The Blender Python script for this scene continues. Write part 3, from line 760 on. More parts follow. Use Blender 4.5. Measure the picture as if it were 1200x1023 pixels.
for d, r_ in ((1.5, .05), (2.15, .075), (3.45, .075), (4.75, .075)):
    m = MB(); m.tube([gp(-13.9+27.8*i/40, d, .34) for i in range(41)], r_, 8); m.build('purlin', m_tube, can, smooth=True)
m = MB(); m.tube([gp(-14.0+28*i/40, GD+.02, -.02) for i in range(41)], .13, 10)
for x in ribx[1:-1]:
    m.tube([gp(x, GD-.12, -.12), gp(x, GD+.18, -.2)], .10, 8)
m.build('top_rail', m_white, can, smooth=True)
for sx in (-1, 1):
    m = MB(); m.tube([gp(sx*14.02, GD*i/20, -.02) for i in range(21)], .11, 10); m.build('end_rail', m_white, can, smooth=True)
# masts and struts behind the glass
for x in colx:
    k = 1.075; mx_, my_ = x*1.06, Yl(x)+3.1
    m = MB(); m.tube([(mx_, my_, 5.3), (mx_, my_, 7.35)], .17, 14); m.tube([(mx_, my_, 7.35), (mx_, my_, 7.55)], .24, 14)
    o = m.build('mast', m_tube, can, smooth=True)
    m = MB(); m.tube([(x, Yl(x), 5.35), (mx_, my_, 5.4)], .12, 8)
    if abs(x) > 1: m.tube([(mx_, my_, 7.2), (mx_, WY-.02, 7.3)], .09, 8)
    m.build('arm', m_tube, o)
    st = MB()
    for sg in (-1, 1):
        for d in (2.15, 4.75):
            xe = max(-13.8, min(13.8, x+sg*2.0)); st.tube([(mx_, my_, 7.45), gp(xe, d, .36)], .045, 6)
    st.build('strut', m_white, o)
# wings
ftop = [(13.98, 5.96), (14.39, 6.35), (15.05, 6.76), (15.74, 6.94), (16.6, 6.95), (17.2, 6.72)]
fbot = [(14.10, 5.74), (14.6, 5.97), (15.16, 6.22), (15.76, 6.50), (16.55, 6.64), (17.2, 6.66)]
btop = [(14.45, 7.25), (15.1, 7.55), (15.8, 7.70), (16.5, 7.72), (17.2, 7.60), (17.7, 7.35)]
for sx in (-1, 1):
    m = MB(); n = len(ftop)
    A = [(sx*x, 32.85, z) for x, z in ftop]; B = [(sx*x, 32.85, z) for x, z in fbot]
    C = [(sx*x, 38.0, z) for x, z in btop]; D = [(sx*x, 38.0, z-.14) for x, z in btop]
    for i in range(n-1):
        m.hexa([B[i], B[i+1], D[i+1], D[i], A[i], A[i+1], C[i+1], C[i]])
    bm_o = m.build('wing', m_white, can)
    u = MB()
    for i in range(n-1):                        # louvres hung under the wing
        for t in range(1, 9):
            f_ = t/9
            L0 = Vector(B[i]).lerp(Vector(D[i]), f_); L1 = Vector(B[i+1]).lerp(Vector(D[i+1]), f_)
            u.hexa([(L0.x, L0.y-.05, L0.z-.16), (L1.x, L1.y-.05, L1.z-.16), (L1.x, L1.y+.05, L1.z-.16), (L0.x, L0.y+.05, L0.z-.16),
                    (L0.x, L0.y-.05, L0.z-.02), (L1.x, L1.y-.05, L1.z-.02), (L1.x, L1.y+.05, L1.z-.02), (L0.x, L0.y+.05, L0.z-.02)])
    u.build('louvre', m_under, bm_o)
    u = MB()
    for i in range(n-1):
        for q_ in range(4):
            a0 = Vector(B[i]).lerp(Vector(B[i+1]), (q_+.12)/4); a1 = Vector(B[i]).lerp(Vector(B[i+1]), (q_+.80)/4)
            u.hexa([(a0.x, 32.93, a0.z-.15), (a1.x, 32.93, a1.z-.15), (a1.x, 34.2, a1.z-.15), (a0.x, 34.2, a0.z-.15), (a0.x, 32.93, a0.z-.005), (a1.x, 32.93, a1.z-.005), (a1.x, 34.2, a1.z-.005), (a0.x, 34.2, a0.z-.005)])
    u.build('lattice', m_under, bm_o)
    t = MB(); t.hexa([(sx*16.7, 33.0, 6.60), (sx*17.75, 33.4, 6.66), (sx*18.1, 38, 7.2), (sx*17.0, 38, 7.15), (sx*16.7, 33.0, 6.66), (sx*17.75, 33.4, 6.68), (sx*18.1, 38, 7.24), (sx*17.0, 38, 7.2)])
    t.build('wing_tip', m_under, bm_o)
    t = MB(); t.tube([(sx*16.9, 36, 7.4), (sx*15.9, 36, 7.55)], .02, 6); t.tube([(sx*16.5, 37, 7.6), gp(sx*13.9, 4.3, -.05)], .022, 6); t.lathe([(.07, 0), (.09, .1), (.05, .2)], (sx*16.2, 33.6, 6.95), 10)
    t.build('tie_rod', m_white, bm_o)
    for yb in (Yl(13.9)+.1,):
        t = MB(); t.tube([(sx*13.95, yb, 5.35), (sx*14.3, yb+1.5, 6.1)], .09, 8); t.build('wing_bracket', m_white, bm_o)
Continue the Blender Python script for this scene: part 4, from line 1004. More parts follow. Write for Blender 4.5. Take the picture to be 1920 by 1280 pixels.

### EXERCISE DESCRIPTION
Write out all of the records once more, exactly.

### FULL RESPONSE
The Blender Python script for this scene continues. Write part 3, from line 760 on. More parts follow. Use Blender 4.5. Measure the picture as if it were 1200x1023 pixels.
for d, r_ in ((1.5, .05), (2.15, .075), (3.45, .075), (4.75, .075)):
    m = MB(); m.tube([gp(-13.9+27.8*i/40, d, .34) for i in range(41)], r_, 8); m.build('purlin', m_tube, can, smooth=True)
m = MB(); m.tube([gp(-14.0+28*i/40, GD+.02, -.02) for i in range(41)], .13, 10)
for x in ribx[1:-1]:
    m.tube([gp(x, GD-.12, -.12), gp(x, GD+.18, -.2)], .10, 8)
m.build('top_rail', m_white, can, smooth=True)
for sx in (-1, 1):
    m = MB(); m.tube([gp(sx*14.02, GD*i/20, -.02) for i in range(21)], .11, 10); m.build('end_rail', m_white, can, smooth=True)
# masts and struts behind the glass
for x in colx:
    k = 1.075; mx_, my_ = x*1.06, Yl(x)+3.1
    m = MB(); m.tube([(mx_, my_, 5.3), (mx_, my_, 7.35)], .17, 14); m.tube([(mx_, my_, 7.35), (mx_, my_, 7.55)], .24, 14)
    o = m.build('mast', m_tube, can, smooth=True)
    m = MB(); m.tube([(x, Yl(x), 5.35), (mx_, my_, 5.4)], .12, 8)
    if abs(x) > 1: m.tube([(mx_, my_, 7.2), (mx_, WY-.02, 7.3)], .09, 8)
    m.build('arm', m_tube, o)
    st = MB()
    for sg in (-1, 1):
        for d in (2.15, 4.75):
            xe = max(-13.8, min(13.8, x+sg*2.0)); st.tube([(mx_, my_, 7.45), gp(xe, d, .36)], .045, 6)
    st.build('strut', m_white, o)
# wings
ftop = [(13.98, 5.96), (14.39, 6.35), (15.05, 6.76), (15.74, 6.94), (16.6, 6.95), (17.2, 6.72)]
fbot = [(14.10, 5.74), (14.6, 5.97), (15.16, 6.22), (15.76, 6.50), (16.55, 6.64), (17.2, 6.66)]
btop = [(14.45, 7.25), (15.1, 7.55), (15.8, 7.70), (16.5, 7.72), (17.2, 7.60), (17.7, 7.35)]
for sx in (-1, 1):
    m = MB(); n = len(ftop)
    A = [(sx*x, 32.85, z) for x, z in ftop]; B = [(sx*x, 32.85, z) for x, z in fbot]
    C = [(sx*x, 38.0, z) for x, z in btop]; D = [(sx*x, 38.0, z-.14) for x, z in btop]
    for i in range(n-1):
        m.hexa([B[i], B[i+1], D[i+1], D[i], A[i], A[i+1], C[i+1], C[i]])
    bm_o = m.build('wing', m_white, can)
    u = MB()
    for i in range(n-1):                        # louvres hung under the wing
        for t in range(1, 9):
            f_ = t/9
            L0 = Vector(B[i]).lerp(Vector(D[i]), f_); L1 = Vector(B[i+1]).lerp(Vector(D[i+1]), f_)
            u.hexa([(L0.x, L0.y-.05, L0.z-.16), (L1.x, L1.y-.05, L1.z-.16), (L1.x, L1.y+.05, L1.z-.16), (L0.x, L0.y+.05, L0.z-.16),
                    (L0.x, L0.y-.05, L0.z-.02), (L1.x, L1.y-.05, L1.z-.02), (L1.x, L1.y+.05, L1.z-.02), (L0.x, L0.y+.05, L0.z-.02)])
    u.build('louvre', m_under, bm_o)
    u = MB()
    for i in range(n-1):
        for q_ in range(4):
            a0 = Vector(B[i]).lerp(Vector(B[i+1]), (q_+.12)/4); a1 = Vector(B[i]).lerp(Vector(B[i+1]), (q_+.80)/4)
            u.hexa([(a0.x, 32.93, a0.z-.15), (a1.x, 32.93, a1.z-.15), (a1.x, 34.2, a1.z-.15), (a0.x, 34.2, a0.z-.15), (a0.x, 32.93, a0.z-.005), (a1.x, 32.93, a1.z-.005), (a1.x, 34.2, a1.z-.005), (a0.x, 34.2, a0.z-.005)])
    u.build('lattice', m_under, bm_o)
    t = MB(); t.hexa([(sx*16.7, 33.0, 6.60), (sx*17.75, 33.4, 6.66), (sx*18.1, 38, 7.2), (sx*17.0, 38, 7.15), (sx*16.7, 33.0, 6.66), (sx*17.75, 33.4, 6.68), (sx*18.1, 38, 7.24), (sx*17.0, 38, 7.2)])
    t.build('wing_tip', m_under, bm_o)
    t = MB(); t.tube([(sx*16.9, 36, 7.4), (sx*15.9, 36, 7.55)], .02, 6); t.tube([(sx*16.5, 37, 7.6), gp(sx*13.9, 4.3, -.05)], .022, 6); t.lathe([(.07, 0), (.09, .1), (.05, .2)], (sx*16.2, 33.6, 6.95), 10)
    t.build('tie_rod', m_white, bm_o)
    for yb in (Yl(13.9)+.1,):
        t = MB(); t.tube([(sx*13.95, yb, 5.35), (sx*14.3, yb+1.5, 6.1)], .09, 8); t.build('wing_bracket', m_white, bm_o)
Continue the Blender Python script for this scene: part 4, from line 1004. More parts follow. Write for Blender 4.5. Take the picture to be 1920 by 1280 pixels.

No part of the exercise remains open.